§ Task objective:
Each record below should appear again exactly as written.

§ Record list:
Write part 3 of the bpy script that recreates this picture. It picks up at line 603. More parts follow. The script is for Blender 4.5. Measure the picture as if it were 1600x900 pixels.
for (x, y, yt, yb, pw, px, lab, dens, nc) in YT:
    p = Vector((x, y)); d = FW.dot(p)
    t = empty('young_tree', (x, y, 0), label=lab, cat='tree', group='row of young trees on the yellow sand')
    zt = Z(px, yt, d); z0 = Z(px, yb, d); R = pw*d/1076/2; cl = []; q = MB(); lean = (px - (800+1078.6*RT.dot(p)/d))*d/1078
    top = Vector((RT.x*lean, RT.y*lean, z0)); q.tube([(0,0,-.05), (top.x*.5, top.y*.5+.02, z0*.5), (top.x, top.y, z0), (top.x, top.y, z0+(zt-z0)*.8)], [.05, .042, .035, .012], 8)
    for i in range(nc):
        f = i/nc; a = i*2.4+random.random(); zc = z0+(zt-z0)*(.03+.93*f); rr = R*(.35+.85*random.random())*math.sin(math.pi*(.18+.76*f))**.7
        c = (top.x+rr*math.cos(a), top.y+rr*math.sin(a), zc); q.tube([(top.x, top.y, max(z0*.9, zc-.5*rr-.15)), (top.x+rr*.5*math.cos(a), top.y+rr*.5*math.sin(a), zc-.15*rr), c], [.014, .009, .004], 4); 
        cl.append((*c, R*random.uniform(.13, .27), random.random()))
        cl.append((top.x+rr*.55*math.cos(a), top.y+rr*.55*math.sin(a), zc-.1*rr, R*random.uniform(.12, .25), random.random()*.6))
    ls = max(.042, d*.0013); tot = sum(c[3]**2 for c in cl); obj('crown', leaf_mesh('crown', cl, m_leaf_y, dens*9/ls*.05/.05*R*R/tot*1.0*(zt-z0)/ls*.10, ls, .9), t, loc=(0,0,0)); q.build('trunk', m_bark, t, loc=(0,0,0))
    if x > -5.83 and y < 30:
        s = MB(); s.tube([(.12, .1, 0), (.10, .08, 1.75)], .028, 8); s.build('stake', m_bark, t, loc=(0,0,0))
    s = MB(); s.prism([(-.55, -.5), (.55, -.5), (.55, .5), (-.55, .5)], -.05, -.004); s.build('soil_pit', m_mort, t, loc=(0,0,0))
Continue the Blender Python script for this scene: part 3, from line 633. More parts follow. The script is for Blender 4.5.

§ Result below:
Write part 3 of the bpy script that recreates this picture. It picks up at line 603. More parts follow. The script is for Blender 4.5. Measure the picture as if it were 1600x900 pixels.
for (x, y, yt, yb, pw, px, lab, dens, nc) in YT:
    p = Vector((x, y)); d = FW.dot(p)
    t = empty('young_tree', (x, y, 0), label=lab, cat='tree', group='row of young trees on the yellow sand')
    zt = Z(px, yt, d); z0 = Z(px, yb, d); R = pw*d/1076/2; cl = []; q = MB(); lean = (px - (800+1078.6*RT.dot(p)/d))*d/1078
    top = Vector((RT.x*lean, RT.y*lean, z0)); q.tube([(0,0,-.05), (top.x*.5, top.y*.5+.02, z0*.5), (top.x, top.y, z0), (top.x, top.y, z0+(zt-z0)*.8)], [.05, .042, .035, .012], 8)
    for i in range(nc):
        f = i/nc; a = i*2.4+random.random(); zc = z0+(zt-z0)*(.03+.93*f); rr = R*(.35+.85*random.random())*math.sin(math.pi*(.18+.76*f))**.7
        c = (top.x+rr*math.cos(a), top.y+rr*math.sin(a), zc); q.tube([(top.x, top.y, max(z0*.9, zc-.5*rr-.15)), (top.x+rr*.5*math.cos(a), top.y+rr*.5*math.sin(a), zc-.15*rr), c], [.014, .009, .004], 4); 
        cl.append((*c, R*random.uniform(.13, .27), random.random()))
        cl.append((top.x+rr*.55*math.cos(a), top.y+rr*.55*math.sin(a), zc-.1*rr, R*random.uniform(.12, .25), random.random()*.6))
    ls = max(.042, d*.0013); tot = sum(c[3]**2 for c in cl); obj('crown', leaf_mesh('crown', cl, m_leaf_y, dens*9/ls*.05/.05*R*R/tot*1.0*(zt-z0)/ls*.10, ls, .9), t, loc=(0,0,0)); q.build('trunk', m_bark, t, loc=(0,0,0))
    if x > -5.83 and y < 30:
        s = MB(); s.tube([(.12, .1, 0), (.10, .08, 1.75)], .028, 8); s.build('stake', m_bark, t, loc=(0,0,0))
    s = MB(); s.prism([(-.55, -.5), (.55, -.5), (.55, .5), (-.55, .5)], -.05, -.004); s.build('soil_pit', m_mort, t, loc=(0,0,0))
Continue the Blender Python script for this scene: part 3, from line 633. More parts follow. The script is for Blender 4.5.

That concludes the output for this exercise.